Carlos Delgado, presidente da Comissão Política do PAICV na ilha das montanhas, salva-se ainda pela vitória do seu candidato no Porto Novo, seu principal colégio eleitoral, e na Ribeira Grande, mas do Paul recebeu um recado claro de que precisa fazer mais trabalho naquele concelho.
Presidenciais de difícil gestão
Tirando a conquista do Governo, talvez o dossier eleições presidenciais para 2016 seja o mais difícil para Janira Hopffer Almada gerir após o Congresso do PAICV. O pai da agora presidente do PAICV, David Hopffer Almada, já tentou a cadeira do Palácio do Platô, por duas vezes, mas há também Aristides Lima e outros que se prontificam, pelo que a margem de erro é muito curta.
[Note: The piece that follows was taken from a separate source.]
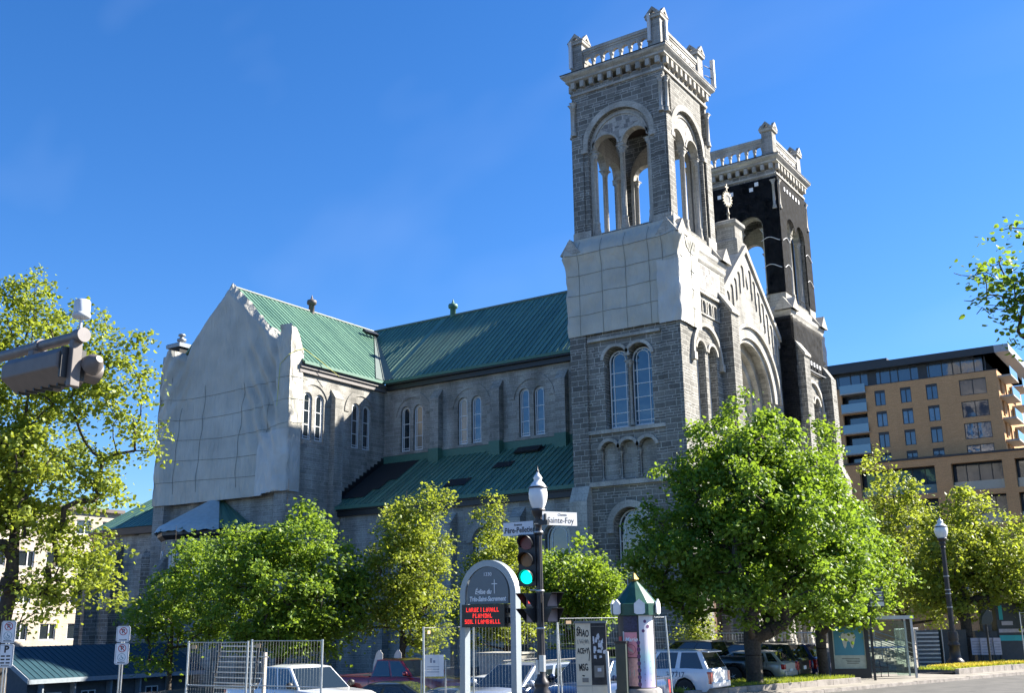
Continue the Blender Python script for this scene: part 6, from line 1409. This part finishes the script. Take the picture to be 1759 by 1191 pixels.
# hoarding panels between the lamp and the steps
for k, (px, wd, lab, c) in enumerate(((1612, 1.5, 'olive hoarding panel right of the church steps', (.07, .075, .055)), (1636, 1.3, 'dark grey hoarding panel directly behind the tall lamp post', (.055, .06, .062)), (1590, 1.2, 'slatted grey screen beside the bus shelter glass', (.12, .12, .12)))):
    x, y = at(px, 67-k); o = thing('hoarding_panel', lab, 'panel', (x, y, -.05), R(30), 'hoarding panels at the site edge'); m_ = MB(); m_.box(-wd/2, wd/2, -.03, .03, .15, 2.15); pn_ = m_.build('board', plain('hoarding_%d' % k, c, .6), o)
    m_ = MB(); m_.box(-wd/2-.04, -wd/2, -.05, .05, 0, 2.2); m_.build('post', RAIL, o)
    if k == 2:
        m_ = MB()
        for q in range(9): m_.box(-wd/2, wd/2, -.06, -.031, .2+q*.22, .28+q*.22)
        m_.build('slats', RAIL, pn_)
# ------------------------------------------------------------------ brick flats on the right
TAN = masonry('tan_brick', (.47, .27, .13), (.53, .31, .155), (.38, .24, .14), .45, .12, .1, .06, .006)
CHAR = plain('charcoal_cladding', (.022, .026, .032), .5); BGL = glassmat('flat_window_glass', (.03, .05, .08), .05, .02); rw = random.Random(4); PANES = [BGL, BGL, glassmat('curtained_glass', (.16, .17, .18), .2, .02), glassmat('bright_reflecting_glass', (.07, .11, .16), .04, .08)]
Fl = FS(75.0); Fe_ = FE(6.9)
fb = thing('apartment_building', 'tan brick block of flats with a dark overhanging roof right of the church', 'building', (0, 0, 0))
mb = MB(); wins = []; rows = [(28.65, 30.6), (25.95, 27.9), (23.3, 25.25), (20.65, 22.6), (18.0, 19.9), (15.3, 17.2), (12.6, 14.5), (9.9, 11.8)]
cols = [(-7.6, -6.3), (-4.45, -3.15), (-1.35, 0.0), (-13.9, -12.75), (-18.5, -17.2)]
holes = [rect(a, b, z0, z1) for z0, z1 in rows for a, b in cols]+[rect(2.55, 5.6, z0, z1) for z0, z1 in rows]+[rect(-11.8, -8.7, z0-.55, z1) for z0, z1 in rows]
mb.extr(Fl, rect(-24, 6.9, -2, 31.35), holes, -.5, 0); mb.box(-24, -23.5, 75.5, 95, -2, 31.35)
eh = [rect(76.2+3.4*k, 77.6+3.4*k, z0, z1) for z0, z1 in rows for k in range(3)]
mb.extr(Fe_, rect(75.5, 92, -2, 31.35), eh, -.5, 0.003); fw = mb.build('brick_wall', TAN, fb)
mb = MB(); mb.box(-23.6, 6.2, 77.5, 78, -2, 31); mb.build('core_wall', CHAR, fb)
for z0, z1 in rows[:6]:
    for a, b in cols+[(2.55, 5.6)]:
        m_ = MB(); m_.extr(Fl, rect(a, b, z0, z1), [rect(a+.07, (a+b)/2-.04 if b-a < 2 else a+1.45, z0+.07, z1-.32 if b-a < 2 else z1-.07), rect((a+b)/2+.04 if b-a < 2 else a+1.53, b-.07, z0+.07, z1-.32 if b-a < 2 else z1-.07)], -.2, -.06); f_ = m_.build('window', CHAR, fb)
        m_ = MB(); m_.extr(Fl, rect(a+.03, b-.03, z0+.03, z1-.03), (), -.17, -.15); m_.build('pane', PANES[int(rw.random()*len(PANES))], f_)
    for k in range(3):
        m_ = MB(); m_.extr(Fe_, rect(76.2+3.4*k, 77.6+3.4*k, z0, z1), (), -.3, -.25); m_.build('pane', BGL, fb)
    m_ = MB(); m_.fbox(Fl, -11.75, -8.72, z0-.55, z1, -1.6, -1.55); m_.build('recess_glazing', BGL, fb)
PALEC = plain('pale_soffit', (.32, .30, .27), .6); GBAL = glassmat('balcony_glass', (.14, .22, .25), .08, 0)
for i, (z0, z1) in enumerate([(31.1, 33)]+rows[:4]):
    if i > 0 or True:
        m_ = MB(); m_.fbox(Fl, -11.9, -8.6, z0-.62, z0-.45, -1.5, .35); bal = m_.build('balcony', PALEC, fb); m_ = MB(); m_.fbox(Fl, -11.85, -8.65, z0-.45, z0+.6, .28, .32); m_.build('balcony_glass', GBAL, bal)
    m_ = MB(); m_.fbox(Fe_, 75.3, 80.6, z0-.62, z0-.42, .01, 1.5); bal = m_.build('balcony', PALEC, fb); m_ = MB(); m_.fbox(Fe_, 75.3, 80.6, z0-.42, z0+.6, 1.4, 1.45); m_.build('balcony_glass', GBAL, bal)
    m_ = MB(); m_.fbox(Fe_, 83.5, 88.5, z0-.62, z0-.42, .01, 1.6); bal = m_.build('balcony', PALEC, fb); m_ = MB(); m_.fbox(Fe_, 83.5, 88.5, z0-.42, z0+.6, 1.5, 1.55); m_.build('balcony_glass', GBAL, bal)
m_ = MB(); m_.fbox(Fl, -24, 5.3, 31.36, 33.35, -1.0, -.9); m_.fbox(Fe_, 76, 92, 31.36, 33.35, -1.7, -1.6); pg = m_.build('penthouse_glazing', BGL, fb)
m_ = MB()
for k in range(24): x = -23.5+k*1.25+(.3 if k % 3 else 0); m_.fbox(Fl, x, x+.1, 31.36, 33.35, -.9, -.82)
for k in (3, 8, 12, 17): m_.fbox(Fl, -23.5+k*1.25, -22.4+k*1.25, 31.36, 33.35, -.9, -.83)
m_.fbox(Fl, -24, 5.3, 31.36, 31.6, -.9, -.8); m_.build('mullion', CHAR, pg)
m_ = MB(); m_.box(-24.5, 7.0, 74.6, 97, 33.36, 34.25); m_.box(-24, -5.9, 76, 92, 34.25, 34.9); rf_ = m_.build('roof', CHAR, fb)
m_ = MB(); m_.box(7.0, 8.6, 74.6, 97, 33.5, 34.25); m_.box(4.5, 8.6, 74.62, 97, 33.36, 33.49); m_.build('eave', plain('pale_metal_soffit', (.30, .32, .35), .5, .3), rf_)
m_ = MB(); m_.fbox(Fl, -24, 6.95, 31.35, 31.42, -.6, .03); m_.build('parapet_cap', CHAR, fb)
# podium wing in front
pw = thing('podium_building', 'low tan brick wing with dark glazed openings in front of the flats', 'building', (0, 0, 0)); Fq = FS(70.0)
m_ = MB(); m_.extr(Fq, rect(-16, 26, -2, 20.75), [rect(1.5, 7.0, z, z+3.2) for z in (16.7, 12.9, 9.1, 5.3)]+[rect(8.3, 17, z, z+3.2) for z in (16.7, 12.9, 9.1, 5.3)]+[rect(-9, -.3, z, z+3.2) for z in (16.7, 12.9, 9.1, 5.3)], -.8, 0); m_.build('brick_wall', TAN, pw)
m_ = MB(); m_.fbox(Fq, -16, 26, 20.76, 21.0, -5, .1); m_.build('parapet_cap', CHAR, pw)
for z in (16.7, 12.9, 9.1, 5.3):
    for a, b in ((1.5, 7.0), (8.3, 17), (-9, -.3)):
        m_ = MB(); m_.fbox(Fq, a, b, z, z+3.2, -1.6, -1.5); g_ = m_.build('glazing', BGL, pw); m_ = MB(); n_ = int((b-a)/1.3)
        for k in range(n_+1): x = a+(b-a)*k/n_; m_.fbox(Fq, x-.05, x+.05, z, z+3.2, -1.5, -1.42)
        m_.build('mullion', CHAR, g_); m_ = MB(); m_.fbox(Fq, a, b, z+.02, z+1.1, -.7, -.66); m_.build('balcony_glass', GBAL, pw)
m_ = MB(); m_.box(-15.9, 25.9, 71.7, 72.2, -2, 20.6); m_.build('core_wall', CHAR, pw)
# ------------------------------------------------------------------ cream flats at the far left
CRM = masonry('cream_brick', (.40, .35, .29), (.45, .40, .335), (.36, .33, .29), .5, .14, .1, .12, .008)
lf = thing('apartment_building', 'sunlit cream block of flats behind the tree at the left', 'building', (0, 0, 0)); Fw_ = FE(-80.0)
fl_rows = [(13.0, 14.6), (9.2, 10.9), (5.4, 7.1), (1.6, 3.3), (-1.6, 0.2)]; yc = [-24+3.3*k for k in range(13)]
m_ = MB(); m_.extr(Fw_, rect(-26, 18.0, -5, 15.6), [rect(y, y+1.9, a, b) for a, b in fl_rows for y in yc], -.5, 0); m_.box(-95, -80.5, -26, -25.5, -5, 15.6); m_.build('wall', CRM, lf)
m_ = MB(); m_.box(-95, -80.6, -25.4, 17.8, 15.3, 15.5); m_.fbox(Fw_, -26.2, 18.2, 15.61, 16.0, -.6, .5); m_.build('roof', plain('brown_fascia', (.10, .08, .07), .6), lf)
for a, b in fl_rows:
    for y in yc:
        m_ = MB(); m_.extr(Fw_, rect(y, y+1.9, a, b), [rect(y+.1, y+1.1, a+.1, b-.1), rect(y+1.2, y+1.8, a+.1, b-.1)], -.25, -.1); f_ = m_.build('window', WFRAME, lf); m_ = MB(); m_.extr(Fw_, rect(y+.05, y+1.85, a+.05, b-.05), (), -.22, -.2); m_.build('pane', GLASS, f_)
    m_ = MB(); m_.fbox(Fw_, -26, 18, a-1.0, a-.72, .003, .05); m_.build('sill_band', plain('pale_band', (.6, .55, .47), .7), lf)
m_ = MB(); m_.fbox(Fw_, 14.5, 16.0, 9.3, 12.8, .06, .1); m_.fbox(Fw_, 14.5, 16.0, 4.6, 8.2, .06, .1); m_.build('orange_panel', plain('orange_cladding', (.60, .27, .04), .6), lf)
m_ = MB(); m_.box(-84, -82, 14.6, 16.6, 15.6, 17.6); m_.box(-84, -82.6, 17.0, 17.9, 15.6, 16.9); m_.build('roof_unit', plain('green_roof_unit', (.12, .22, .17), .5), lf)
# ------------------------------------------------------------------ low annex with a blue-green roof (ridge along Y, gable towards the street)
an = thing('annex_building', 'low outbuilding with a blue green metal roof at the lower left', 'building', (-37.4, -17.2, 0))
TEAL = plain('teal_metal_roof', (.014, .05, .065), .6, .1, .2)
m_ = MB(); m_.box(-3.4, 3.4, -3.9, 8.5, -6, -.25); m_.build('wall', plain('dark_grey_siding', (.09, .10, .11), .8), an)
m_ = MB(); m_.extr(lambda u, v, w: (u, w, v), [(-4.1, -.25), (-4.1, -.08), (0, 1.75), (4.1, -.08), (4.1, -.25), (0, 1.57)], (), -4.3, 9.0); rfa = m_.build('roof', TEAL, an)
m_ = MB()
for k in range(32): m_.tube((4.08, -4.2+k*.42, -.06), (0, -4.2+k*.42, 1.77), .02, .02, 4, False)
m_.build('seam', TEAL, rfa)
m_ = MB(); m_.extr(lambda u, v, w: (u, w, v), [(-4.15, -.34), (-4.15, -.05), (0, 1.84), (4.15, -.05), (4.15, -.34), (0, 1.52)], (), -4.36, -4.302); m_.box(4.1, 4.18, -4.3, 9, -.36, -.1); m_.build('fascia', plain('pale_blue_fascia', (.24, .28, .31), .6), rfa)
m_ = MB(); m_.extr(FS(-3.9), [(-3.4, -.26), (3.4, -.26), (0, 1.45)], (), -.05, .002); m_.build('gable_wall', _pl['dark_grey_siding'], an)
Fan = FE(3.4)
for u in (-2.6, -.2, 4.6):
    m_ = MB(); m_.extr(Fan, rect(u, u+1.0, -2.2, -.95), [rect(u+.06, u+.47, -2.14, -1.01), rect(u+.53, u+.94, -2.14, -1.01)], .002, .06); f_ = m_.build('window', WFRAME, an); m_ = MB(); m_.extr(Fan, rect(u+.02, u+.98, -2.18, -.97), (), .003, .02); m_.build('pane', GLASS, f_)
for u in (-3.2, -1.0, 1.6, 3.8, 6.2): m_ = MB(); m_.fbox(Fan, u, u+.1, -6, -.3, .002, .5); m_.build('porch_post', _pl['pale_blue_fascia'], an)
# dark far block closing the street on the right
fz = thing('office_building', 'dark glazed building half hidden under the trees at the far right', 'building', (0, 0, 0)); m_ = MB(); m_.box(14, 60, 88, 100, -1, 9); m_.build('wall', plain('grey_render', (.10, .11, .12), .7), fz)
m_ = MB()
for k in range(14): m_.box(15+k*3.1, 17.4+k*3.1, 87.9, 87.99, 1, 7.5)
m_.build('window_band', BGL, fz)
A saída airosa certamente seria colocar, uma vez mais, as bases a pronunciarem-se sobre o apoio do partido às presidenciais. Deste modo, a família Hopffer Almada evitaria a ideia de estar a promover uma espécie de “dinastia” dentro do PAICV e em Cabo Verde. No entanto, é muito pouco provável David, o pai, fique tranquilo caso não seja candidato à Presidência da República. Aliás, a eleição de JHA para ldierar o PAICV já é vista como um “pacote familiar”, filha e pai, ao mesmo tempo.
Congresso
O Congresso do PAICV, em Janeiro próximo, exigirá muita habilidade política aos principais protagonistas do partido neste momento e, principalmente, a JHA. Impõe-se desde já negociar uma espécie a “paz de camaradas”, ainda que seja podre, por forma a evitar males maiores até 2016. O primeiro teste passa, precisamente, por saber o que fazer com Felisberto Vieira e Cristina Fontes Lima, tendo em conta o que cada um vale no PAICV. Este é desde já o primeiro desafio de Janira Hopffer Almada, líder inconteste do PAICV pós-José Maria Neves.
História
Janira Hopffer Almada já tem garantido o seu lugar na História de Cabo Verde. Tornou-se domingo passado, 14 de Dezembro, na primeira mulher a conquistar a liderança de um partido em Cabo Verde pela via do voto. Jovem e mulher, num país de jovens onde as mulheres, cada vez mais, procuram dar as cartas na sociedade e na política, resta saber que lugar a História reserva a esta cabo-verdiana de 36 anos, advogada de profissão, doravante.